「ウェン王子とトラ」がつとに有名なチェン・ジャンホンの作品。
2004年の作品で2008年の邦訳ですから、実は「ウェン王子とトラ」の1年前の作品ということになります。
あの名作の作者の作品なので、期待をもって読みましが、結論からいくと期待通りです。
チェン・ジャンホンは、中国生まれでパリ在中。
今回の作品の主人公あるハン・ガンは、1200年前以上の中国に実在した画家ですが、この作品は、ハン・ガンと同じ手法で絹地に墨と絵の具でかいたものです。
ハン・ガンは素晴らしい馬の絵で知られていますが、この作品はそれを題材に創作したもの。
ハン・ガンの描く馬の絵は、あまりに生き生きしているんので、生きて絵から飛び出すという噂がありました。
1人の武将が、その噂を聞き、戦のためにこの世で一番、気性が激しく勇敢で力の強い馬を描いてくれと頼みます。
そして、何と馬は絵から飛び出し戦に臨むことになるのです。
絵から生きた馬が飛び出すという発想は、日本人に馴染むものなので、ここまでは予測できる内容です。
チェン・ジャンホンが凄いのは、ここから。
その馬が戦いの悲惨さを目の当たりにして、涙を流してからエンディングまでのストーリーは、心の琴線に触れるもの。

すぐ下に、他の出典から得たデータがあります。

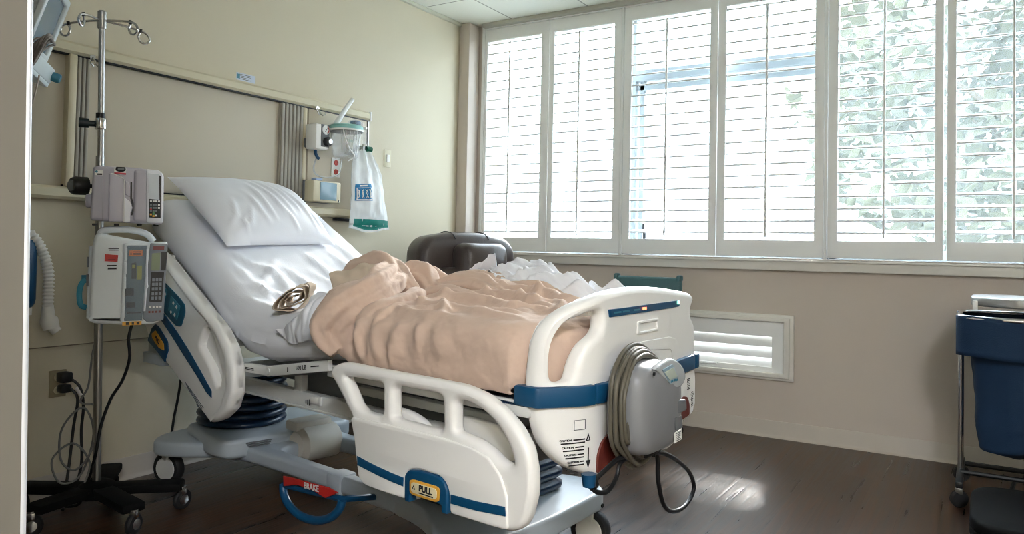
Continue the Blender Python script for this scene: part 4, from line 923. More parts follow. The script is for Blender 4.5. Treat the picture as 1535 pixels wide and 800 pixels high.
# plastic patient bag hanging from the flowmeter
bagmat = clear_mat('bag_film', (240, 244, 246), .36, .2)
bg = thing('plastic_bag', 'white plastic belongings bag with blue print hanging from the headwall panel', 'bag', (XE + .06, 3.45, 1.175)); bo = (XE + .06, 3.45, 1.175)
xb = XE + .075
def bagpt(s, v, side):
    # s across 0..1, v down 0..1
    yl = np.interp(v, [0, .25, .6, 1], [3.335, 3.31, 3.318, 3.31]); yr = np.interp(v, [0, .25, .6, 1], [3.50, 3.575, 3.605, 3.665])
    z = np.interp(v, [0, 1], [1.64, 1.178]) + .012 * math.sin(6 * s + 2) * (v > .95) + .02 * (1 - v) * math.sin(PI * s)
    y = yl + (yr - yl) * s
    bulge = math.sin(PI * s) ** .6 * (.012 + .045 * math.sin(PI * min(1, v * 1.05) ** 1.6) ** .8)
    fold = .012 * (1 - v) ** 1.2 * math.sin(s * 19 + 2 * v) + .006 * noise.noise(Vector((s * 5, v * 7, side))) + .004 * noise.noise(Vector((s * 14, v * 12, side + 3)))
    return (xb + side * (bulge + .004) + fold, y, z)
def gmb(V):
    q = MB(); q.grid(V); return q
NS, NV = 40, 44
b = MB()
for sd_ in (1, -.5): b.grid([[bagpt(i / (NS - 1), j / (NV - 1), sd_) for j in range(NV)] for i in range(NS)], flip=sd_ < 0)
E(b, 'bag_film', bagmat, bg, bo, 80)
def patch(s0, s1, v0, v1, off, n=14): return [[Vector(bagpt(s0 + (s1 - s0) * i / n, v0 + (v1 - v0) * j / n, 1)) + Vector((off, 0, 0)) for j in range(n + 1)] for i in range(n + 1)]
bp_ = E(gmb(patch(.04, .42, .42, .63, .002)), 'printed_panel', pm('print_blue', (20, 118, 170), .5), bg, bo, 80)
b = MB()
for s0, s1, v0, v1 in ((.15, .33, .432, .452), (.07, .085, .465, .62), (.385, .40, .465, .62), (.07, .40, .465, .472), (.07, .40, .612, .619)): b.grid(patch(s0, s1, v0, v1, .0035, 4))
def stroke(pts): 
    P = [Vector(bagpt(s, v, 1)) + Vector((.0045, 0, 0)) for s, v in catmull(pts, 3, False)]; b.tube(P, .0022, 5)
for s in (.12, .20, .28, .345): stroke([(s - .02, .49), (s + .012, .53), (s + .0, .565), (s - .02, .60)]); stroke([(s + .022, .49), (s - .008, .53), (s + .002, .565), (s + .02, .60)])
E(b, 'print_figures', M_WHITE, bp_, bo, 0)
E(gmb(patch(.06, .97, .86, .975, .001)), 'green_contents', pm('content_green', (16, 122, 112), .55, var=.15, scale=30), bg, bo, 80)
E(MB().tube(catmull([(xf, yf - .06, 1.63), (xf + .01, yf - .03, 1.665), (xf + .01, yf + .01, 1.668), (xf, yf + .03, 1.62)], 5, False), .005, 8).tube(catmull([(xf, yf - .09, 1.60), (xf + .01, yf - .03, 1.662), (xf, yf + .04, 1.61)], 5, False), .004, 8), 'drawstring', M_WHITE, bg, bo)

# teal suction hose unit at the left, on the wall behind the drip stand
hu = thing('hose_reel', 'rounded blue unit with white corrugated hose on the wall at far left', 'unit', (XW, 1.5, .7)); ho = (XW, 1.5, .7)
E(MB().box((XW + .05, 1.495, .945), (.1, .22, .30), .045, seg=4), 'housing', M_BLUE, hu, ho, 60); E(MB().box((XW + .055, 1.47, .80), (.1, .2, .06), .02), 'base_clip', M_BLACK, hu, ho)
E(MB().box((XW + .108, 1.555, .795), (.004, .03, .03)), 'clip_label', M_WHITE, hu, ho)
hp = resample([(XW + .06, 1.53, 1.105), (XW + .075, 1.572, 1.10), (XW + .085, 1.61, 1.04), (XW + .09, 1.635, .96), (XW + .09, 1.64, .88), (XW + .09, 1.64, .80)], 120)
E(MB().tube([tuple(p) for p in hp], [.019 + .003 * math.cos(k * 1.26) for k in range(120)], 14), 'corrugated_hose', M_WHITE, hu, ho, 80)
E(MB().tube([(XW + .09, 1.64, .81), (XW + .09, 1.642, .77), (XW + .09, 1.645, .755), (XW + .095, 1.655, .72)], [.021, .026, .034, .03], 16).tube([(XW + .095, 1.65, .735), (XW + .11, 1.67, .705)], .02, 10), 'hose_end', M_WHITE, hu, ho, 50)

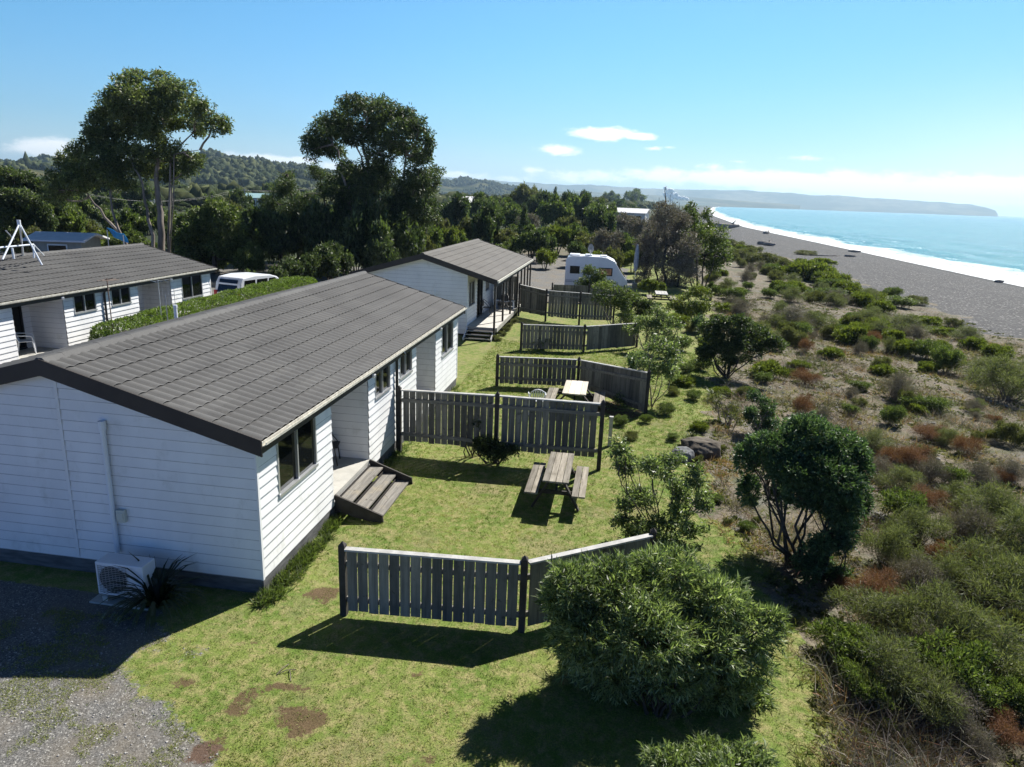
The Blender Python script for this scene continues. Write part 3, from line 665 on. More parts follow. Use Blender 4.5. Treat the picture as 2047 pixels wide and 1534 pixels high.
# far cabin with a veranda
def cabin_far():
    r=thing('cabin','white cabin with a posted veranda and pale deck behind the nearest cabin','cabin',(-7.12,32.55,0))
    L=12.3;xr,zr,xe,ze,xb=-2.1,3.86,1.5,2.80,-5.7
    wb=MB();sl=(zr-ze)/(xe-xr)
    Wn=[(.35,1.75,1.35,2.55),(4.6,5.6,1.6,2.5),(7.0,8.0,1.6,2.5),(10.2,11.6,1.35,2.55)];D=[(2.35,3.75,.5,2.5),(8.4,9.8,.5,2.5)]
    clad(wb,(0,0,0),(0,1,0),(1,0,0),L,.28,2.95,Wn+D)
    lim=gable_lim(xr,zr,xe,ze,0,-5.4)
    clad(wb,(0,0,0),(-1,0,0),(0,-1,0),5.4,.3,zr-.07,(),lim=lim);clad(wb,(0,L,0),(-1,0,0),(0,1,0),5.4,.3,zr-.07,(),lim=lim)
    wb.box(-5.4,-.06,.02,L-.02,.1,2.68);wb.box(-.01,.026,-.026,.03,.3,3.1);wb.build('wall',[SIDING,LAP_SHADE],r)
    rf=MB();roof_slope(rf,xr,zr,xe,ze,-.4,L+.3,9,.3,.014);roof_slope(rf,xr,zr,xb,ze,-.4,L+.3,9,.3,.014);roof=rf.build('roof',ROOF3,r)
    rc=MB();rc.hexa([(xr-.13,-.4,zr-.02),(xr+.13,-.4,zr-.02),(xr+.13,L+.3,zr-.02),(xr-.13,L+.3,zr-.02),(xr-.05,-.4,zr+.06),(xr+.05,-.4,zr+.06),(xr+.05,L+.3,zr+.06),(xr-.05,L+.3,zr+.06)]);rc.build('ridge_cap',ROOF3,roof)
    for ys_ in (-.44,L+.3):
        for s in (1,-1):
            xx=xe if s>0 else xb
            b=MB();b.extrude([(xr,zr+.04),(xx+.02*s,ze+.03),(xx+.02*s,ze-.22),(xr,zr-.235)],lambda u,v,t:(u,t,v),ys_,ys_+.03);b.build('barge_board',DARK,r)
    c=MB();c.extrude([(xr,zr-.07),(xe-.02,ze-.07),(xe-.02,ze-.1),(xr,zr-.1)],lambda u,v,t:(u,t,v),-.38,L+.28);c.extrude([(xr,zr-.07),(xb+.02,ze-.07),(xb+.02,ze-.1),(xr,zr-.1)],lambda u,v,t:(u,t,v),-.38,L+.28);c.build('soffit',DARK,r)
    g=MB();g.box(xe+.005,xe+.08,-.38,L+.28,ze-.12,ze-.01);g.build('gutter',GUTTER,r)
    b=MB();b.box(xe-.13,xe-.03,-.3,L+.2,ze-.3,ze-.1);b.build('veranda_beam',DARK,r)
    for (a,b_,c0,d0) in Wn: window(r,lambda a,o,z:(o,a,z),a,b_,c0,d0)
    for (a,b_,c0,d0) in D: window(r,lambda a,o,z:(o,a,z),a,b_,c0+.02,d0,'glass_door',2,BLACK)
    d=MB()
    for k in range(10): d.box(.03+k*.145,.03+k*.145+.138,-.1,L,.45,.5)
    d.build('deck',plain('pale_deck_boards',(.50,.48,.43),.7,.12,3.,bump=.3),r)
    e=MB();e.box(1.48,1.52,-.1,L,.3,.505);e.box(.02,1.48,-.14,-.1,.3,.44);e.build('deck_edge',plain('grey_deck_edge',(.32,.31,.28),.7,.2,3.),r)
    for k,y in enumerate((-.5,1.9,4.3,6.7,8.2,9.6,11.0,12.3)):
        p=MB();p.box(1.4,1.49,y-.045,y+.045,0,ze-.12);p.build('veranda_post',POST,r)
    for k in range(8):
        p=MB();p.box(1.2,1.3,.3+k*1.6,.42+k*1.6,0,.44);p.build('deck_pile',DARK,r)
    s=MB();s.box(-1.6,-1.54,-.05,-.02,.8,2.2);s.build('conduit_pipe',PVC,r)
    sub=MB();sub.box(-5.35,-.05,.04,L-.04,-.1,.3);sub.build('subfloor',DARK,r)
    return r
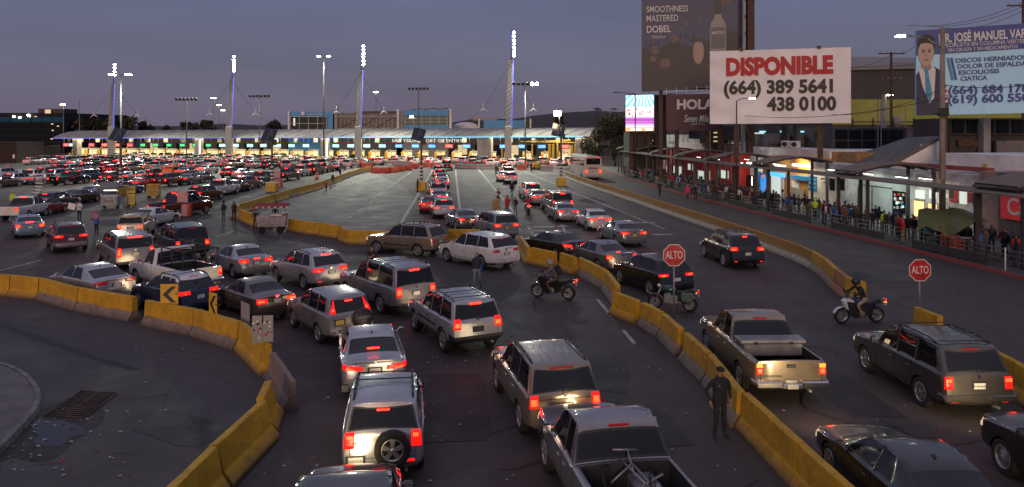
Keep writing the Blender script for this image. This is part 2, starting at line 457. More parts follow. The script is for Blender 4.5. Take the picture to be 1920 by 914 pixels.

見開きで大きく描かれた馬が涙する絵は、圧倒的存在感があって、その悲しみの深さが手にとるように分かるものです。
良く構成されたストーリーに加えて、大型絵本の見開きのページを一面に使用した躍動感溢れる絵は、正に絵本の醍醐味と呼ぶに相応しいもの。
年長への読み聞かせ、あるいは、小学校低学年生が読んで欲しい一冊です。
こうした心に残る作品はなかなか出せないものだと思いますが、チェン・ジャンホンの次回作が本当に待ち遠しいです。